Over time you will wind up with assets everywhere. I presently have assets in 66 different NPC stations, plus assets in 2 player-owned citadels that are not mine, plus assets in my engineering complex and also in my player owned starbase.

My alt characters have less than this character but probably combined can add assets in another 20 stations.

That said my serious assets are all split between 6 locations - about 150 billion in assets in the Jita trade hub, and smaller amounts in the Dodixie trade hub, my POS, a station in that POS's system, my Engineering Complex, and finally a station in that EC's system.

It's good to keep fitted ships in strategic locations, once you can afford to. I have a logistics cruiser (think 'healing ship') in a place that me and friends often stage fleets out of. It is fitted, rigged, and good to go. As a newbie a logisitcs cruiser might not be something you can afford to lose, but a tech 1 support cruiser or tech 1 support frigate are always welcome and can be acquired fully fitted for 14m/2m respectively.

In a short period of time you will be able to treat that as a consumable.

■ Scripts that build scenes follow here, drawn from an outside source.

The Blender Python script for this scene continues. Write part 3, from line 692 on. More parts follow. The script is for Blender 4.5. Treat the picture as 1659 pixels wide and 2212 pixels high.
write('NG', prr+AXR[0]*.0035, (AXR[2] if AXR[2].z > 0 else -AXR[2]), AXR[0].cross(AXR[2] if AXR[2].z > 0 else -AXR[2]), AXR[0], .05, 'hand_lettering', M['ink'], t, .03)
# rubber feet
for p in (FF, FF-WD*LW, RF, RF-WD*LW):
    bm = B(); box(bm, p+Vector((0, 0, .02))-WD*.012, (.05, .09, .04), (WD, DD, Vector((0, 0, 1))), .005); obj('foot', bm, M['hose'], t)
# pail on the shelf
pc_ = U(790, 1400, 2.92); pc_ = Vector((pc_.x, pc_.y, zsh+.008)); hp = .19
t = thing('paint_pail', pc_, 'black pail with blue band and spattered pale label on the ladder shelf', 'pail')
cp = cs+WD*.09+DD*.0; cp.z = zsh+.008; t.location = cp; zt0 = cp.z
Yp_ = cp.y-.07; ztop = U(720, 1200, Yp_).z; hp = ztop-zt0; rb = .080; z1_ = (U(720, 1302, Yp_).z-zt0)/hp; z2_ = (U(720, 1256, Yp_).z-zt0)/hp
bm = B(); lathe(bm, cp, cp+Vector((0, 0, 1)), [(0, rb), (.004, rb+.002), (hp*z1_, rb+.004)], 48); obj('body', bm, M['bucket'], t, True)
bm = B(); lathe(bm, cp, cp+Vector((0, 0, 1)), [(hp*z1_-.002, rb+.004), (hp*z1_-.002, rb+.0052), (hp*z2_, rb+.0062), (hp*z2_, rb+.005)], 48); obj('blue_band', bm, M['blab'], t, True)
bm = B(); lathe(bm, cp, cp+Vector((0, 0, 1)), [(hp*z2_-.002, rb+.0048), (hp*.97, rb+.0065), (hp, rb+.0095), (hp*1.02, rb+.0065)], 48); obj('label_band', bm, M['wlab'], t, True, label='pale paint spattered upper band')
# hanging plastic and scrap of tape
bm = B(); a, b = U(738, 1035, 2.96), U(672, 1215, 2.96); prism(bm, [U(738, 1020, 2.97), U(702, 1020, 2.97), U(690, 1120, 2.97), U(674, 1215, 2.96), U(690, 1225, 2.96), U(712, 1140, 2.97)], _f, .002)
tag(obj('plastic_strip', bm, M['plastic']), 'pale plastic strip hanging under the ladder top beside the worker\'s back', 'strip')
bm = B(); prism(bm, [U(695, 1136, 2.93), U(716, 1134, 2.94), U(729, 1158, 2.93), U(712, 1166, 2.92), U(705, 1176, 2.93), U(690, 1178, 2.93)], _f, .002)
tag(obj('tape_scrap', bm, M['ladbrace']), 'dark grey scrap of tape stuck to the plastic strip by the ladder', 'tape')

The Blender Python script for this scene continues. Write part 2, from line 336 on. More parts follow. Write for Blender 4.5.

I support the New Order and CODE. alliance. www.minerbumping.com

Kathern Aurilen
#15 - 2017-06-06 12:42:20 UTC
Dusklit Thistle wrote:
Thans, ergher. I know that as a whole I'm being petty, but at -this- point of the game I'm wanting to lever what few resources to their maximum utility.

Once I'm well-footed enough to buy ships and fits by the dozen and expend them like ammunition, then I won't feel so bad about leaving stuff lying around.

One thing I didn't want to do, though, was leave stuff in a newbie station of all things. Rite-of-passage mentality, I suppose.

I started playing Eve in 2012 but after 9 months my puter died and didn't have anything.

When I came back when the alphas started up. I was saying "WTF?!!??" Trying to figure out how and why I had my PI setup like that, and why I had gear(thank goodness not ships) across 10 system 15 jumps out in low sec.

Took me a week to gather all my stuff together.

No cuts, no butts, no coconuts!

Forum alt, unskilled in the ways of pewpew!